Obama proposes safeguards for government surveillance


WASHINGTON — President Obama has ordered new rules for how the government conducts surveillance, imposing some new restrictions on intelligence agencies but leaving the bulk of what they do intact.

In a speech at the Justice Department, Obama acknowledged the unease that many Americans have felt about the widespread surveillance programs revealed by former National Security Agency contractor Edward Snowden. But he strongly defended the NSA and other intelligence agencies, saying they have not abused their vast powers.

“Nothing that I have learned” since taking office indicates “that our intelligence community has sought to violate the law or is cavalier about the civil liberties of their fellow citizens,” Obama said. “They are not abusing authority in order to listen to your private phone calls or read your emails.”


Echoing warnings made by his predecessor, George W. Bush, Obama stressed that the U.S. faces “real enemies and threats, and that intelligence serves a vital role in confronting them.”

“America must be vigilant in face of threats,” he said.

But, he added, even though he does not believe the government’s surveillance powers have been abused, he recognizes that they are subject to abuse in the future.

“Given the unique power of the state, it is not enough for leaders to say: ‘Trust us, we won’t abuse the data we collect.’ For history has too many examples when that trust has been breached,” he said.

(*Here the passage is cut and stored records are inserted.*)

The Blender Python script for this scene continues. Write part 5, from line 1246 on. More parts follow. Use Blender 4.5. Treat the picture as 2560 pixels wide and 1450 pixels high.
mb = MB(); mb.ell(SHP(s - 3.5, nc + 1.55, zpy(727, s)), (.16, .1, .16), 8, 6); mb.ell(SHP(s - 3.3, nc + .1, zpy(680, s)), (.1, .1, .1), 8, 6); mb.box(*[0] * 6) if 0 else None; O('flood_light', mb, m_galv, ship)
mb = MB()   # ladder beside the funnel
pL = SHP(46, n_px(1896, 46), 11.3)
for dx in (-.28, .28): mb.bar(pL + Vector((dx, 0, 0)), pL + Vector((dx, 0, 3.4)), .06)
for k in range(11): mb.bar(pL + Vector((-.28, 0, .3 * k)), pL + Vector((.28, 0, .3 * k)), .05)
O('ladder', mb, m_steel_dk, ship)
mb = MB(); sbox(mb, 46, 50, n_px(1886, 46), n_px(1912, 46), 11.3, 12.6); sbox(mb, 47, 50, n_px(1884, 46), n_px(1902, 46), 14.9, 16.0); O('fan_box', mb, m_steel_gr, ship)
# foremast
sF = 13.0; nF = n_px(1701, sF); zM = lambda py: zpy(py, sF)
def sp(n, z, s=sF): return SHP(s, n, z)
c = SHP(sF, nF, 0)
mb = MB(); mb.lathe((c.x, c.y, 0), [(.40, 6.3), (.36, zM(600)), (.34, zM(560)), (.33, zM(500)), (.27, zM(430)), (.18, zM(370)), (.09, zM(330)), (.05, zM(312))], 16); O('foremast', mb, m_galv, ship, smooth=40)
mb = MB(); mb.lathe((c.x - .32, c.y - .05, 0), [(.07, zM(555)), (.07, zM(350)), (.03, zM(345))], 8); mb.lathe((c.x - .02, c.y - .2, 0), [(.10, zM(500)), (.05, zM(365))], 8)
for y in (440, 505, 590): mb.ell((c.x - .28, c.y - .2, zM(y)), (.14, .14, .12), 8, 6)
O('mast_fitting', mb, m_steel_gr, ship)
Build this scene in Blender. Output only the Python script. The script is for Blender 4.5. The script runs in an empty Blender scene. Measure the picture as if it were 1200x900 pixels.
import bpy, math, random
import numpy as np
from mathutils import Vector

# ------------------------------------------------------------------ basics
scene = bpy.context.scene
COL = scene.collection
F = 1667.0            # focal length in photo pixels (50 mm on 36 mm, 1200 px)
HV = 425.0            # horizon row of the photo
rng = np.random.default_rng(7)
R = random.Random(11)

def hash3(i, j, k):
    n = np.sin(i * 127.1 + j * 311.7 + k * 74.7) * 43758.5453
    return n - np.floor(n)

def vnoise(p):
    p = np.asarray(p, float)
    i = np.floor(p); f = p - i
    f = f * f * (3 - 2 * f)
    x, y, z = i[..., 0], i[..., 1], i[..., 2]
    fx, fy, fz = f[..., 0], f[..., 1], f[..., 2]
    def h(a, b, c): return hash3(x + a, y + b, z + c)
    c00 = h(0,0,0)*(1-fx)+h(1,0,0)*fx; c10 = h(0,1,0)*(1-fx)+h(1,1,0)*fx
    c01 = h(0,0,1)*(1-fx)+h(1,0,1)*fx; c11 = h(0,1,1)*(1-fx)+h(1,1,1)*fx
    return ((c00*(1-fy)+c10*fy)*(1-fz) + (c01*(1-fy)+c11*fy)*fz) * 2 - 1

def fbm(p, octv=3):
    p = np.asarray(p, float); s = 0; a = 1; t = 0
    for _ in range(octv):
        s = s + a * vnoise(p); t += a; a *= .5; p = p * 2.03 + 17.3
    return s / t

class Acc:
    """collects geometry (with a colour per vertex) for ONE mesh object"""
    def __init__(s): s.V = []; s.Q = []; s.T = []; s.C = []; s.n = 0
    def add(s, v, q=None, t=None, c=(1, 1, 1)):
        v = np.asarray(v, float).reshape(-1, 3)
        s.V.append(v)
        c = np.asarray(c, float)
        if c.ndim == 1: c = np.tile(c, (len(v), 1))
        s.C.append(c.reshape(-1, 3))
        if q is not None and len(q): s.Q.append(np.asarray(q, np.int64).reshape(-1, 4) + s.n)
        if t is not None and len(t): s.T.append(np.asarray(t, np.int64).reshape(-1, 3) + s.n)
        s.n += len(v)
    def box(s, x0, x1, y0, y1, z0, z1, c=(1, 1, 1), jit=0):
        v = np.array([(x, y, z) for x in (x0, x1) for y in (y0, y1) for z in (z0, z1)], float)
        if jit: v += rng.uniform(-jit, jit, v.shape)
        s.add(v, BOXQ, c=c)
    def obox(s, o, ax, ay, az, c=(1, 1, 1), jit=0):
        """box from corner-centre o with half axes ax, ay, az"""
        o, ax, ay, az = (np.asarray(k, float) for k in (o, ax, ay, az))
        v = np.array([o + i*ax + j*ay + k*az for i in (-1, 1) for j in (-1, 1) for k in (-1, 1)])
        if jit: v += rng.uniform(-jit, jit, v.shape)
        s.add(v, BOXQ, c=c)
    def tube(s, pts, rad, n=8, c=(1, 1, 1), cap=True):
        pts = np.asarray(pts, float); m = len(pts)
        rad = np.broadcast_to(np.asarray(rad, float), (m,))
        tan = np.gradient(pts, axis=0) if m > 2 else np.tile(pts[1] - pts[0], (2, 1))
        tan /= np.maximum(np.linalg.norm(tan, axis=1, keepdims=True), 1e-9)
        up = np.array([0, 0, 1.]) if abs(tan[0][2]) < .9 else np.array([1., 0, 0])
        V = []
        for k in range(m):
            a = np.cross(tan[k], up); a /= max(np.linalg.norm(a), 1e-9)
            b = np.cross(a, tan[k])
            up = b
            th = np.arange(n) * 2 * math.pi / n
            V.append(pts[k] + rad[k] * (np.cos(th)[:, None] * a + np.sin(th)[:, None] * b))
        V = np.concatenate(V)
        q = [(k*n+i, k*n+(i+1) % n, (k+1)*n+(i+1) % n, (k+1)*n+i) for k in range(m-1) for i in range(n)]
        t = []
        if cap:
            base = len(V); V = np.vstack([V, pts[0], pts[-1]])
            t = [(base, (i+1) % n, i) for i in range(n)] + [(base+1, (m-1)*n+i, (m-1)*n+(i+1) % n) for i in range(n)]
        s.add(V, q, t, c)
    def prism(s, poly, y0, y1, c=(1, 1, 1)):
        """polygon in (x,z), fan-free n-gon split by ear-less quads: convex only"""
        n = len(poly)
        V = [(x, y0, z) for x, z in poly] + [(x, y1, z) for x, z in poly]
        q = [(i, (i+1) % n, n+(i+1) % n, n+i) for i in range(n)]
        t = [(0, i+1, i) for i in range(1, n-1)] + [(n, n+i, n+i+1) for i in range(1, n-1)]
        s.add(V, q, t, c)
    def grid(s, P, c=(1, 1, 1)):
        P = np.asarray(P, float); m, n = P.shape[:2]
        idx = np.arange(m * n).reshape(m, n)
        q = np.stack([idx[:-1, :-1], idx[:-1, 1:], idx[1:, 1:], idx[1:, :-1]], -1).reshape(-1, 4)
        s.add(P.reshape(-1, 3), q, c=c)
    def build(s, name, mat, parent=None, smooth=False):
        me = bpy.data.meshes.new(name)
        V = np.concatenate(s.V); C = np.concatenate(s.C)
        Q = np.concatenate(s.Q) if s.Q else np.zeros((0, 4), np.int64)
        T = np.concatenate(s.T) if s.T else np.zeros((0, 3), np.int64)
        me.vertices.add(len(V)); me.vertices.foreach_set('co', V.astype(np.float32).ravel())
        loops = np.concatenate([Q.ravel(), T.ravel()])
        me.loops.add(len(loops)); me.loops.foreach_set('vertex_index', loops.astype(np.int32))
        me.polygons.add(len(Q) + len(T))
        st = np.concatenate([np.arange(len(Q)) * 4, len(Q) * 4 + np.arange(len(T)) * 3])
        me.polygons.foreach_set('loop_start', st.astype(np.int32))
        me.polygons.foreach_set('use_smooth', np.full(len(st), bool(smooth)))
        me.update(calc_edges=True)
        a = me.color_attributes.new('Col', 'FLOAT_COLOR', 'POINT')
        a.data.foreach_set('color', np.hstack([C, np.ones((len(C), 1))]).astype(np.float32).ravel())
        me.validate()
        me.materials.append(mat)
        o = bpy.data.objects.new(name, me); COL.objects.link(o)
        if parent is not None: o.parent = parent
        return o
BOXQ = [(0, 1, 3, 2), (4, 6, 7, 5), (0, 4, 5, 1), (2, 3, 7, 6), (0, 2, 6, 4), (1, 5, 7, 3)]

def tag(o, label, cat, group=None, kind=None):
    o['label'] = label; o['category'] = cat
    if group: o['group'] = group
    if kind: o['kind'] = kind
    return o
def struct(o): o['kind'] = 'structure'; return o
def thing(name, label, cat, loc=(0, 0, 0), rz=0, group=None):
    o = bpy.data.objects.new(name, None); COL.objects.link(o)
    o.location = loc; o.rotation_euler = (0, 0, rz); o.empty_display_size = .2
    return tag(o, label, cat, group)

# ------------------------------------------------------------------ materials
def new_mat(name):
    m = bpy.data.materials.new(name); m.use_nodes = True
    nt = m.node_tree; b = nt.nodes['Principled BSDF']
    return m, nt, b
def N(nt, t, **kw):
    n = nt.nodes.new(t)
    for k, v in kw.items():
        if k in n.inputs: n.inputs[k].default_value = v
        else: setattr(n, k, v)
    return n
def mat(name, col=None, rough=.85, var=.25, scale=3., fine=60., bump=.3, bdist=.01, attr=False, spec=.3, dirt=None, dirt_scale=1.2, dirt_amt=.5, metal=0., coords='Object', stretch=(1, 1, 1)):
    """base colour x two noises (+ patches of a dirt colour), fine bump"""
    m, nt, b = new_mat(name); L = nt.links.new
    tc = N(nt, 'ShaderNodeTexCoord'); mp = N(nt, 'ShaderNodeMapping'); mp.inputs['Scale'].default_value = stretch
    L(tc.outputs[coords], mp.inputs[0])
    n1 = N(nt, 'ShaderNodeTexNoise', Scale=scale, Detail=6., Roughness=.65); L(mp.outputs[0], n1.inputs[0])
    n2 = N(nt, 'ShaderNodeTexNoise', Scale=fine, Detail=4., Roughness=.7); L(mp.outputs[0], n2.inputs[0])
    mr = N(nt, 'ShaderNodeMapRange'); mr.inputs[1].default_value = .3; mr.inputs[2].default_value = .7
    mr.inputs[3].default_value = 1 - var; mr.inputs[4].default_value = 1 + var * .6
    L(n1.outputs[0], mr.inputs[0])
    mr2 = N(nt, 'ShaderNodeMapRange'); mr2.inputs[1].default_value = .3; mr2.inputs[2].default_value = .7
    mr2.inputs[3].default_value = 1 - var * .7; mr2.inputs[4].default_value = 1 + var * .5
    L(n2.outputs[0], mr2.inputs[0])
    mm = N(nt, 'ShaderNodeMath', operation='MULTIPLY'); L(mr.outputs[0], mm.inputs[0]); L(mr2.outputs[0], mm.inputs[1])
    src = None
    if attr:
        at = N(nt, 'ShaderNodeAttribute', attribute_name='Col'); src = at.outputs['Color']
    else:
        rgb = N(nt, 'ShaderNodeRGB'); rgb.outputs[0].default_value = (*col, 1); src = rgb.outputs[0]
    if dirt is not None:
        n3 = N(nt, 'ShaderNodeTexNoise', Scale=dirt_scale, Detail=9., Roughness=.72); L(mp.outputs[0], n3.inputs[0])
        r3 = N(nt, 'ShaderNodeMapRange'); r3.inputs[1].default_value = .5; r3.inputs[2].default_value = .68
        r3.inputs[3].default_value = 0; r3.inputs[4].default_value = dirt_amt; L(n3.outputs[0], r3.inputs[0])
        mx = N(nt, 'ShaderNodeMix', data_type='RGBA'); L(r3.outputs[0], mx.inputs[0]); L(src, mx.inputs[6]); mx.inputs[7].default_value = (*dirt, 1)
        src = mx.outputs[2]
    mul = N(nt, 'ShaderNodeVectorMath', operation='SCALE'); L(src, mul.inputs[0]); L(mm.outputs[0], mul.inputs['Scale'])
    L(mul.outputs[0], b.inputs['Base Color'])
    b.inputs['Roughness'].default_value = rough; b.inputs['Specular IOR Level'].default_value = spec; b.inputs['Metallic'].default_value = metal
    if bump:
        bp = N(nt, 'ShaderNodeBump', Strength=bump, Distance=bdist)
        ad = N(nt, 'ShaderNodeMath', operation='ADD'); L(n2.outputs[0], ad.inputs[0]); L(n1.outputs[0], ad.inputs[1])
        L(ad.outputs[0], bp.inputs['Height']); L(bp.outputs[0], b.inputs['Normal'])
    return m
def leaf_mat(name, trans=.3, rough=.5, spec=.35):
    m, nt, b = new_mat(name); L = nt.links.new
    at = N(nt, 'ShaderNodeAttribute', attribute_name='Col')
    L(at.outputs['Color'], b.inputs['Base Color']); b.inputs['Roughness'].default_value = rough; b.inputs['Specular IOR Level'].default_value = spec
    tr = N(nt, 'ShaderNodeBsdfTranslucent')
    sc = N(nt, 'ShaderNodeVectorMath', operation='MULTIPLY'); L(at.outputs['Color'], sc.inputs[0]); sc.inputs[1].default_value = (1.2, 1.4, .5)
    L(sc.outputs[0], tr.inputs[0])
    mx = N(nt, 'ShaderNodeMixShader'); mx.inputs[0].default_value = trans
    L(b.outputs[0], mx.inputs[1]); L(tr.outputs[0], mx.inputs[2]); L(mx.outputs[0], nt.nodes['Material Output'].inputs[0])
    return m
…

“People around the world – regardless of their nationality – should know that the United States is not spying on ordinary people,” he said.

To try to prevent abuses, Obama announced a series of changes designed to give the public “greater confidence” in how the government uses its powers.

Among the changes:

  • Instead of having the NSA hold its database of information about telephone calls, which includes what phone numbers were called and when, Obama is proposing to shift the database away from direct government control. The details of how – or if – that will be done will have to be worked out with Congress.

  • For now, NSA analysts will have to get court approval to obtain information from the database, except in emergencies. Currently, NSA officials can authorize searches on their own so long as they have a “reasonably articulated suspicion” that a particular number is involved in terrorist activities. NSA officials say they made 288 such queries in 2012.

  • Currently, NSA analysts can trace all numbers that have been in contact with a suspect’s number and then all numbers that have been in contact with telephones in that second tier. Under the new rules, the NSA will not pursue that third “hop.” That will restrict how many numbers are scrutinized.

  • Intelligence agencies will face new restrictions on eavesdropping on the phones of leaders of friendly countries.

  • He will ask Congress to create a new panel of public advocates who can counter the arguments of government lawyers before the secret court that rules on requests for surveillance. But the advocates will work only in cases involving broad policy issues, not on every request for judicial review.

  • A new policy directive orders intelligence agencies to protect the privacy rights of foreign persons but does not restrict the government’s ability to use information obtained overseas in its investigations.

  • The FBI will still be able to use secret “national security letters” to demand information about terrorism suspects from banks, credit card companies and other third parties without obtaining a court order. But under the new rules, the government will eventually have to reveal the existence of those letters and the information requested.

  • Technology and communications companies will get new leeway to reveal what data they have provided to the government.